Ao longo de mais de cinco anos estive envolvido em uma pesquisa em torno do cineasta José Mojica Marins que culminou com a realização de uma mostra de filmes, a edição de um livro, uma exposição e a finalização de um filme inédito, A praga, quando ampliei consideravelmente as informações relacionadas ao universo do horror em nosso cinema. Foi então que assisti a diversos filmes de outros diretores que flertaram com o gênero – Walter Hugo Khouri, Carlos Hugo Christensen, Jean Garrett, John Doo, Ody Fraga –, entre outros. Ficou o desejo de realizar um projeto que ampliasse ainda mais essa pesquisa iniciada com Mojica, em 2002. Por outro lado, me preocupava levá-lo adiante dada a quantidade de informações disponíveis, normalmente publicadas sem o devido cuidado, e do desdém para com a preservação dessas informações e filmes por parte, muitas vezes, de seus próprios realizadores. A maioria das informações relativas a essa filmografia trazia muitas contradições, e algumas vezes o que se sabia não era sequer suficiente para se fazer simples menção em novos textos.
No início de 2008, o pesquisador Carlos Primati propôs que fizéssemos uma mostra de filmes que tivesse como base a pesquisa que ele desenvolve há mais de quinze anos, e que consiste em assistir sistematicamente e catalogar filmes brasileiros que se relacionem de alguma forma com o gênero de horror. Primati me apresentou Laura Cánepa, que acabara de defender sua tese de doutorado na Unicamp, intitulada “Medo de quê? Uma história do horror nos filmes brasileiros”. A lista de filmes que eles me apresentaram trazia mais de duzentos títulos. Então, começamos a assistir e reassistir esses filmes, que não estavam diretamente associados ao gênero horror, mas que poderiam ter elementos que justificassem sua inclusão na mostra. Devido às dificuldades em identificar elementos que justificassem a inclusão de determinados filmes, propus cortes em diversos títulos desta lista, e decidi pela inclusão, neste livro, da filmografia do horror brasileiro, na qual diversos filmes foram eliminados e outros incluídos. Havia casos de filmes inspirados na história de assassinos em série, o que aparentemente já justificaria a inclusão do filme neste panorama, mas uma vez que os assistimos, foi possível verificar que não havia nessas obras elementos claros que justificassem sua inclusão na filmografia. Vale ressaltar: a lista da qual partimos continha mais de duzentos títulos, mas no “Panorama do horror brasileiro”, na página 50, constam apenas 144.
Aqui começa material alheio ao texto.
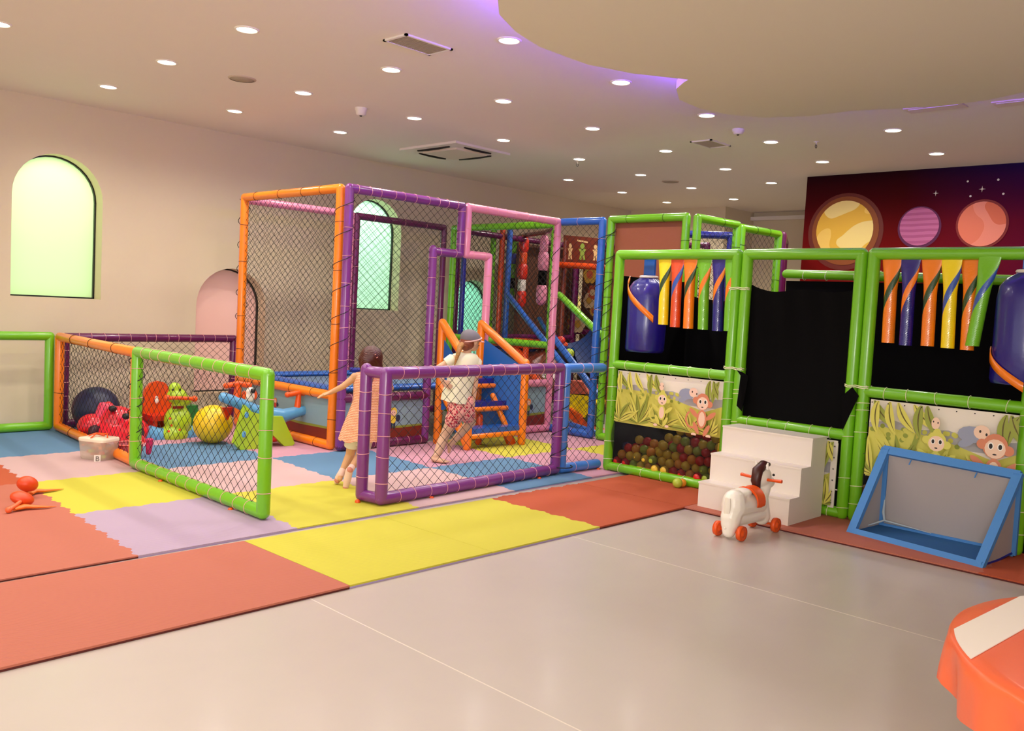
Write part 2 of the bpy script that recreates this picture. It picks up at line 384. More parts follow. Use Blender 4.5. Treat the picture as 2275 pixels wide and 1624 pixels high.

Este livro-catálogo contempla boa parte das mais importantes manifestações do horror no cinema brasileiro. Não se restringe, porém, a esse gênero, abrindo portas para filmes que flertam com ele ou trazem elementos fortes de terror, apesar de se enquadrar em outras classificações de gênero.
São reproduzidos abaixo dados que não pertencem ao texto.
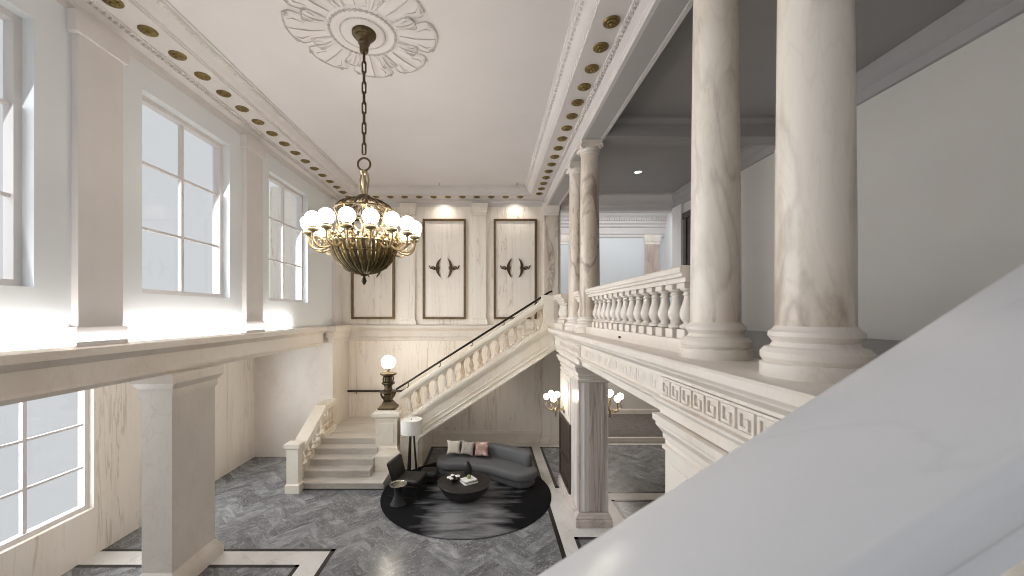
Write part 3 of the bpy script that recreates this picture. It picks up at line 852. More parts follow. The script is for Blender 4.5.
# black handrail on the stair coping, wall handrail
hr = thing('handrail', 'long black metal handrail climbing above the stair coping', 'handrail', (-.5, 11.6, 3))
bm = BM()
tube(bm, [(-2.76, 11.6, Zb(-2.76)+1.87), (-2.70, 11.6, Zb(-2.70)+1.87), (1.80, 11.6, Zb(1.80)+1.80), (1.88, 11.6, Zb(1.84)+1.80)], .032, 8); obj('rail', bm, M['iron'], hr)
b0 = None
for x in (-2.4, -1.45, -.5, .45, 1.4):
    bm = BM(); tube(bm, [(x, 11.6, Zb(x)+1.68), (x, 11.6, Zb(x)+1.83)], .014, 6); lathe(bm, [(.05, 0), (.05, .03), (.02, .04)], (x, 11.6, Zb(x)+1.675), 10)
    obj('bracket', bm, M['bronze'], hr)
hw = thing('handrail', 'short horizontal black handrail on the back wall above the landing', 'handrail', (-4.2, YB-.1, 1.86))
bm = BM(); tube(bm, [(-5.02, YB-.10, 1.84), (-3.5, YB-.10, 1.84), (-3.1, YB-.1, 1.84), (-2.7, YB-.1, 2.0)], .032, 8); obj('rail', bm, M['iron'], hw)
for x in (-4.7, -3.4):
    bm = BM(); tube(bm, [(x, YB, 1.74), (x, YB-.06, 1.74), (x, YB-.1, 1.78), (x, YB-.1, 1.82)], .014, 6)
    for v in list(bm.verts): pass
    tube(bm, [(x, YB-.02, 1.74), (x, YB+.002, 1.74)], .05, 10)
    obj('bracket', bm, M['bronze'], hw)

# newel pedestal
nw = thing('newel_pedestal', 'square marble pedestal at the foot of the stair rail, carrying the globe lamp', 'pedestal', (-3.0, 11.6, 0))
ax0, ax1, ay0, ay1 = -3.30, -2.68, 11.34, 11.90
bm = BM(); ring_mould(bm, ax0, ax1, ay0, ay1, [(.07, 0), (.07, .55), (.06, .60), (.03, .64), (.03, .68), (0, .72), (0, 1.46)]); obj('die', bm, M['stair'], nw)
bm = BM(); ring_mould(bm, ax0, ax1, ay0, ay1, [(0, 1.46), (.02, 1.48), (.02, 1.52), (.06, 1.57), (.09, 1.60), (.09, 1.68), (.04, 1.71), (0, 1.73), (0, 1.765)]); obj('cap', bm, M['stair'], nw)
bm = BM(); box(bm, ax0+.1, ax1-.1, ay0-.015, ay0+.01, .82, 1.38); obj('front_panel', bm, M['stair'], nw)
bm = BM(); ring_mould(bm, -3.20, -2.54, 10.90, ay0-.08, [(.0, .001), (.0, .58), (-.02, .61)]); obj('plinth', bm, M['stair'], nw)

# bronze newel lamp
nl = thing('newel_lamp', 'lit globe lamp on an ornate bronze base atop the stair pedestal', 'lamp', (-3.0, 11.62, 1.765))
bm = BM()
c = (-3.0, 11.62, 1.765)
lathe(bm, [(.36, 0), (.36, .05), (.33, .07), (.24, .14), (.20, .18), (.19, .22)], c, 4, PI/4)
lathe(bm, [(.15, .22), (.17, .26), (.17, .36), (.13, .42)], c, 4, PI/4)
lathe(bm, [(.12, .42), (.18, .45), (.25, .48), (.25, .52), (.13, .55), (.11, .60), (.11, .70), (.18, .72), (.20, .75), (.18, .78), (.11, .80), (.11, .94), (.17, .97), (.245, 1.01), (.245, 1.05), (.09, 1.07)], c, 16)
for k in range(4):
    a = PI/4+k*PI/2
    tube(bm, [(c[0]+r*math.cos(a), c[1]+r*math.sin(a), c[2]+z) for r, z in ((.15, .30), (.20, .36), (.235, .44), (.22, .52), (.17, .52))], [.03, .03, .03, .025, .015], 6)
    tube(bm, [(c[0]+r*math.cos(a), c[1]+r*math.sin(a), c[2]+z) for r, z in ((.11, .66), (.15, .75), (.17, .88), (.14, .98))], .022, 6)
obj('bronze_base', bm, M['bronze'], nl)
bm = BM(); lathe(bm, [(.07, 1.07), (.04, 1.10), (.04, 1.13), (.10, 1.16), (.11, 1.19)], c, 16); obj('globe_cup', bm, M['brass'], nl)
bm = BM(); sphere(bm, (c[0], c[1], 3.135), .203, 28, 18); obj('globe', bm, M['globe_newel'], nl)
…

Editado por ocasião da mostra Horror no Cinema Brasileiro, este livro-catálogo contém ensaios, artigos assinados por críticos e uma extensa filmografia, textos que contemplam obras de mestres do gênero, como José Mojica Marins, Ivan Cardoso, Fauzi Mansur, entre outros, além de informações sobre filmes de autores e produtores, como Luiz de Barros, Amácio Mazzaropi, Domingos de Oliveira, Julio Bressane, Elyseu Visconti, David Cardoso, entre outros, que se dedicaram a experimentar, ampliando os limites consagrados da filmografia brasileira.
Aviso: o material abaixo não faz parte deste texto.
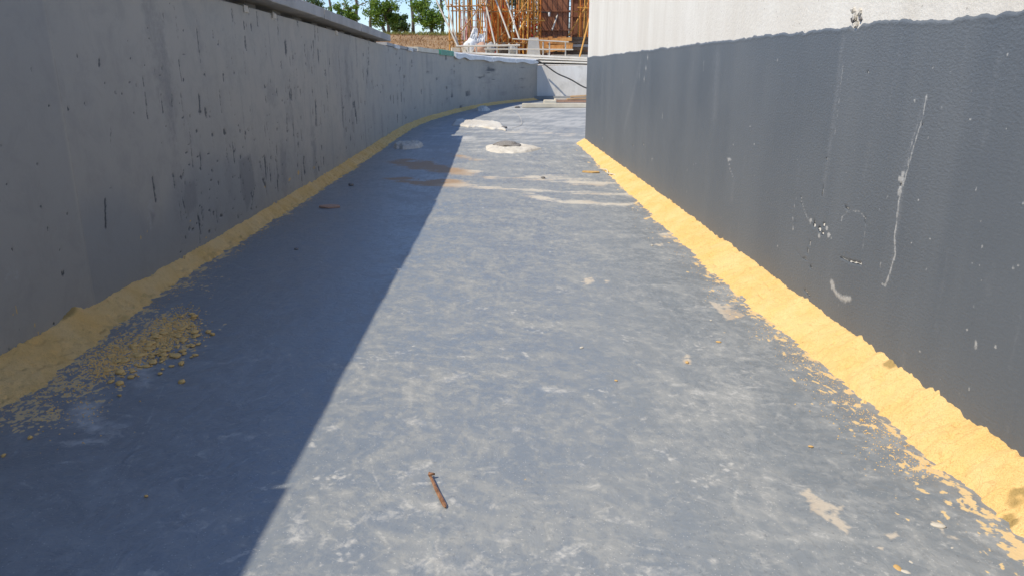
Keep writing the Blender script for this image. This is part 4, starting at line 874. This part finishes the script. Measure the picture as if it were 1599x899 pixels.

A mostra de filmes traz uma vinheta produzida especialmente para a ocasião a partir de cenas inéditas do filme inacabado Sentença de Deus, rodado entre 1955 e 1956 por José Mojica Marins, 25 longas-metragens selecionados, entre clássicos e raros, e um filme inédito, O Maníaco do Parque, de Alex Prado, filmado em 2002 e finalizado em 2009 pela Heco Produções, que lança o longa exclusivamente dentro da programação da mostra. Trata-se de uma cinebiografia de Francisco de Assis Pereira, o motoqueiro que assassinou brutalmente diversas vítimas inocentes em um parque estadual na cidade de São Paulo.
O projeto Horror no Cinema Brasileiro teve como objetivo central dar uma contribuição séria e consistente a um gênero desprestigiado, mas que interessa diretamente à Heco na medida em que alguns desses filmes constituem marcos do cinema brasileiro. Nele, contamos com o fundamental apoio da Cinemateca Brasileira, que tem em sua missão o fundamental papel de preservar e difundir o cinema nacional, sem o qual não teríamos conseguido alcançar voos mais altos.